Like Mood Swings

March 27, 2002

Time to bash my head against the brick wall again.

I was up until 3am last night for a 6 hour mastering marathon. Any mastering engineer will tell you how stupid that was - you should never master your music over an extended period of time. But I was determined to get that elusive professional sound, particularly with so many pressures on me right now (zero cash flow, demands for new private demo CDs).

It's so hard to tell if I'm getting anywhere. One minute I'll listen and think I've nailed it, that the track sounds as good as the Prodigy. As little as 2 hours later I'll change my mind, think it sounds awful and want to throw it all away. 3 hours later I'll think it sounds good again. It's like rapid mood swings, really. It's not dissimilar from something Moby once described in Future Music:

"When you're working by yourself you can lose objectivity so quickly and molehills become mountains. I'll be working on a song and if I can't get the kick drum to sound right I'll think I'm a failure and walk around Manhatten, mourning my fate. It doesn't matter that I've made lots of records in the past. All that matters is I can't get one kick drum right. And all I can think about is my career's over and I'm going to have to become a fries chef at McDonalds."
- Moby (pg 63, Future Music 84, July 1999)

So does my music sound as good as Garbage and Prodigy now? Nuh-uh. But it doesn't sound so harsh, it doesn't hurt my ears to turn the volume up anymore. It's by no means perfect, but it is the best that I can do at my current skill level. With a punk DIY ethic like my own, what more can you ask for? For once, I am happy with my work.

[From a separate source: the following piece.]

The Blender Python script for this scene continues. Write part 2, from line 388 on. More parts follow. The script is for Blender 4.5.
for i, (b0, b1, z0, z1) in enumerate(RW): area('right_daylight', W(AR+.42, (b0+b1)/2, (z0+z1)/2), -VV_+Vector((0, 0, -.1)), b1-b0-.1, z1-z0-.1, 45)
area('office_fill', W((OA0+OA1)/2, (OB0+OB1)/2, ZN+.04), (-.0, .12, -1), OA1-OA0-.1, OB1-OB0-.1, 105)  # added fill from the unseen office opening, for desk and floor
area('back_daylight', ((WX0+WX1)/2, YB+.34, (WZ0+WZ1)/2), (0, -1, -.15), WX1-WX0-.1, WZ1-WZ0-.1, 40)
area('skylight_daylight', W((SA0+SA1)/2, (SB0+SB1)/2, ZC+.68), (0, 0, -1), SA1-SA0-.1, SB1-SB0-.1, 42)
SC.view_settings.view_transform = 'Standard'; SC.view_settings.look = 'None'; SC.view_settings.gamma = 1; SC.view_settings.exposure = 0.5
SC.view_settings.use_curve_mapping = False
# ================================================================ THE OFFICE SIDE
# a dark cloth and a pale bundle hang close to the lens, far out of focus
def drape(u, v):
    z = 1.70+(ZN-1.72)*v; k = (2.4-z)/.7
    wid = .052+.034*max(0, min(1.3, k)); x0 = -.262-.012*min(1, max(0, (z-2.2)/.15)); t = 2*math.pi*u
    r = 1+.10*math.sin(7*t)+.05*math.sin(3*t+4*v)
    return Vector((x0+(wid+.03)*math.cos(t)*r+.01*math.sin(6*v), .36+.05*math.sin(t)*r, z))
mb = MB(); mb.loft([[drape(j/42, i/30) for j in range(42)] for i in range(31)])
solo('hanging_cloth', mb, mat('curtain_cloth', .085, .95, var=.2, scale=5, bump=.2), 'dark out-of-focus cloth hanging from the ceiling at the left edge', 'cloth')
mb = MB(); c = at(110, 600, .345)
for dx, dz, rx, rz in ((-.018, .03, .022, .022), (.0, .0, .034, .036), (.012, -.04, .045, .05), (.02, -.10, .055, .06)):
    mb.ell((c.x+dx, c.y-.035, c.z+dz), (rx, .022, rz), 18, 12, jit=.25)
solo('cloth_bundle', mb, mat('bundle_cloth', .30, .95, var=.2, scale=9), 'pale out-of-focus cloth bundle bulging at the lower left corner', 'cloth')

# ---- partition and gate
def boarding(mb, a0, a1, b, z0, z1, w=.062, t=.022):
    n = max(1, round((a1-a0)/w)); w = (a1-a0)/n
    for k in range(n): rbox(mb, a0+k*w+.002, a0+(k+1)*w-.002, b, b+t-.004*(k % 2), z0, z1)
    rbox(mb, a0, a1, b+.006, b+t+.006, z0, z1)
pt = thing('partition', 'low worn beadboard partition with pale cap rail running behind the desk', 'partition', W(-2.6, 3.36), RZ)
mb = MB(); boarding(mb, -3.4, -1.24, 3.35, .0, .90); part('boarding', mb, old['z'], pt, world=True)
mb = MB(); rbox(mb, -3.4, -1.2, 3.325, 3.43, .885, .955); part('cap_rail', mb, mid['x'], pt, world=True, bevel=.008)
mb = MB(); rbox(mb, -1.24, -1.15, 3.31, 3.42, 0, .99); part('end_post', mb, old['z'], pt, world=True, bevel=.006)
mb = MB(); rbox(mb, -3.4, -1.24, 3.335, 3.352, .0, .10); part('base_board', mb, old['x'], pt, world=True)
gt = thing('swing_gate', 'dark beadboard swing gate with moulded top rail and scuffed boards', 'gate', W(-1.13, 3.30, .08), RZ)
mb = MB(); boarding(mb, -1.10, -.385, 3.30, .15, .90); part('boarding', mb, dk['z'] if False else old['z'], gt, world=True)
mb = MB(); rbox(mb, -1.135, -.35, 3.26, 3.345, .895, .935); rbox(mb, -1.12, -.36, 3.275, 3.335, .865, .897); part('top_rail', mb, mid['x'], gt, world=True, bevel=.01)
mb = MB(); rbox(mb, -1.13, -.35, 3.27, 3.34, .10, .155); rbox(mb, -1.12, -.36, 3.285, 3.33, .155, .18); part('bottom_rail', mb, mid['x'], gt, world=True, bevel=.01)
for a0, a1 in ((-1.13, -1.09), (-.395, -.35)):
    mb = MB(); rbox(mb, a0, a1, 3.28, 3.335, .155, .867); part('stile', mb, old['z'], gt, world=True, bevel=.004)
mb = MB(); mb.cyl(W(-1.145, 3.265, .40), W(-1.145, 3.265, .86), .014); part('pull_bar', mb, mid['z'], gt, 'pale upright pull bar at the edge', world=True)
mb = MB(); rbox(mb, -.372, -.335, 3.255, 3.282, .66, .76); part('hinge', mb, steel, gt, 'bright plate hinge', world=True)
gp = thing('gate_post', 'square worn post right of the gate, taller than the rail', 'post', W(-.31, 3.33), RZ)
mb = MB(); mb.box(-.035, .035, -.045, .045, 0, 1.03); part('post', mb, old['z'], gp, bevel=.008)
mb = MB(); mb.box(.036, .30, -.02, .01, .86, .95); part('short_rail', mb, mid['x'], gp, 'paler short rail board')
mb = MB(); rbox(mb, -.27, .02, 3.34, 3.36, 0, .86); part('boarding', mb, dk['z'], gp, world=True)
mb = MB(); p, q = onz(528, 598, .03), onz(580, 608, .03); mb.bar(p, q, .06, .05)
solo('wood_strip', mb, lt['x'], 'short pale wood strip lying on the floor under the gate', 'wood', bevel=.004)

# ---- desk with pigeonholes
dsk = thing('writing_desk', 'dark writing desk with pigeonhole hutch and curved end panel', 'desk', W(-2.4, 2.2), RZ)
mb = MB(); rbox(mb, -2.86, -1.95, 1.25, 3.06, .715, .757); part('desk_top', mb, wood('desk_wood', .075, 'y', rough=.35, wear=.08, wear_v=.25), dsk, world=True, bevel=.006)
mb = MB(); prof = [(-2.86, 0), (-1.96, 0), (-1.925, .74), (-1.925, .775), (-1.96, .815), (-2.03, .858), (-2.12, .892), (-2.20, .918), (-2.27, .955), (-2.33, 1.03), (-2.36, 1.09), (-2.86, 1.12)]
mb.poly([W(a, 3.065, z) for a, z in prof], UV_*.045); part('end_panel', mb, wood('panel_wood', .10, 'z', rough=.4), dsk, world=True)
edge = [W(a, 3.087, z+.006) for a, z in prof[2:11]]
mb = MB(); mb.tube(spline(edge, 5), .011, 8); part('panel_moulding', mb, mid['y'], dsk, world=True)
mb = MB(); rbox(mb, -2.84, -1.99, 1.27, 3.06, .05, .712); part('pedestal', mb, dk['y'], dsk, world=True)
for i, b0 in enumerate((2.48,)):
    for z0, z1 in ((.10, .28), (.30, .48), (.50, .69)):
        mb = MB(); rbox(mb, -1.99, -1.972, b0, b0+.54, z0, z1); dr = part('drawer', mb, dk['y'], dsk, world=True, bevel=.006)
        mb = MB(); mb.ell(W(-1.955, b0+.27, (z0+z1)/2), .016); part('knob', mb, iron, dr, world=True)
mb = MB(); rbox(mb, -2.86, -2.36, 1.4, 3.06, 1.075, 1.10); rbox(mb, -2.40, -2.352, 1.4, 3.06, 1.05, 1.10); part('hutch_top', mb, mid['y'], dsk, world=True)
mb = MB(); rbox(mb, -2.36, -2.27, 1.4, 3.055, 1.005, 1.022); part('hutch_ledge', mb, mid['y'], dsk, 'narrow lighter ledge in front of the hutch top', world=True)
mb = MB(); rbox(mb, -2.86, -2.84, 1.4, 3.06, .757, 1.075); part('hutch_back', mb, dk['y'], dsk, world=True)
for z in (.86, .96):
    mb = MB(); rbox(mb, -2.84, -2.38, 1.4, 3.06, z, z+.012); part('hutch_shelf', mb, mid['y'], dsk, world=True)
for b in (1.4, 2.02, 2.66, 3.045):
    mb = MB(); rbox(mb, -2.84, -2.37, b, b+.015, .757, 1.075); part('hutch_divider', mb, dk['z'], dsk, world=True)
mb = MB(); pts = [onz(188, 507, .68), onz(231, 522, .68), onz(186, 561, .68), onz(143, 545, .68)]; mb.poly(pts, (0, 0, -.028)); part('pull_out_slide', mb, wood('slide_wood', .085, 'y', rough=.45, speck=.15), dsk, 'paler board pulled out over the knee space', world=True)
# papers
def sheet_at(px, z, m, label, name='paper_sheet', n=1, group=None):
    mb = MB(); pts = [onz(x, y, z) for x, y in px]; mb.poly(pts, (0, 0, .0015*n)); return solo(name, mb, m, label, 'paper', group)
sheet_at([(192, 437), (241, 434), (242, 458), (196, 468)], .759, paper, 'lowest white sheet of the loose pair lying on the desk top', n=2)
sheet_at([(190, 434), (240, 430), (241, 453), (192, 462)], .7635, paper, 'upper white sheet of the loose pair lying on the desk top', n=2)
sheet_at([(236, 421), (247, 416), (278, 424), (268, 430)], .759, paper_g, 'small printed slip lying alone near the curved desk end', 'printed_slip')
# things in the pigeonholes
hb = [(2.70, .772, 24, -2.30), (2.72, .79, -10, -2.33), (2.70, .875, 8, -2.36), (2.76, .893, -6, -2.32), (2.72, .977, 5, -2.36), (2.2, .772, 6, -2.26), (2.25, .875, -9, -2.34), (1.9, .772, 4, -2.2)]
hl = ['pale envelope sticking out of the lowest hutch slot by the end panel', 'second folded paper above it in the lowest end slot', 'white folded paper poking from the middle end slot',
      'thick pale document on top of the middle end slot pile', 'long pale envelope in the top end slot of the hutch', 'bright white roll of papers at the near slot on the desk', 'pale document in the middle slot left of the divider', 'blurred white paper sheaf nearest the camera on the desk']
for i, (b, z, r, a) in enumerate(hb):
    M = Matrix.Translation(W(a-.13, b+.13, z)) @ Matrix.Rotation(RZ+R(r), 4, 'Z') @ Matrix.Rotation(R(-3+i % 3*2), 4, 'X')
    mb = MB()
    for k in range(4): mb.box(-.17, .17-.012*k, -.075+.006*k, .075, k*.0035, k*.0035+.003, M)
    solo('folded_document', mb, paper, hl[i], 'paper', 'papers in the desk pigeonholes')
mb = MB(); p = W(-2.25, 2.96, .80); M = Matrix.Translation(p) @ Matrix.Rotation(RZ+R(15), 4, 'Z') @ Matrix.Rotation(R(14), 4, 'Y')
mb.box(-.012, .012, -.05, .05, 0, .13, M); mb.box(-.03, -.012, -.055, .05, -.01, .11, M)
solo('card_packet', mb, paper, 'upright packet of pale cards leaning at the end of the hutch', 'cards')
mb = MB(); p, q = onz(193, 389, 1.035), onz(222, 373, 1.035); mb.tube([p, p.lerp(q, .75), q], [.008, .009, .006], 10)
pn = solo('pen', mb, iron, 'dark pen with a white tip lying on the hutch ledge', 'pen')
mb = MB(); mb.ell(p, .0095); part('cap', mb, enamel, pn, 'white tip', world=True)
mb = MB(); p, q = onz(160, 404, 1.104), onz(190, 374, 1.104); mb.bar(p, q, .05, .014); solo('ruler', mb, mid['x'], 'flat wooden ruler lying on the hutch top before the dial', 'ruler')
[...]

For the digital musicians amongst you, what I did was load my music in Cool Edit 2000 and take several EQ curve snapshots in iZotope Ozone, comparing my tracks to "Smack My Bitch Up" by The Prodigy and "Mofo" by U2. I found my tracks had a huge 6dB peak around 5kHz, so with some radical eq'ng I was able to tame the sound. I then used EQ to make every song roughly match the eq and level of that one namesuppressed song that sounded good.

I must say thank you to my friends and fans. I love you all very much, even if I'm not exactly showing it right now. I'm sorry for being so curt and tetchy with you lately. The stress is getting to me, if you haven't noticed, but if it wasn't for your insistence and nagging I wouldn't have a new private-demo CD completed today. I wouldn't have persisted with my mastering to get it to the best standard I'm currently capable of. I love what I do, and I can't imagine giving it up, but when people place demands and expectations on you, you can get sick of things rapidly. It's my own fault for placing such high expectations on myself in the first place. Perhaps it's something I should work on.

I need a break, some quiet time by the river, away from the music, the pressure and the noise.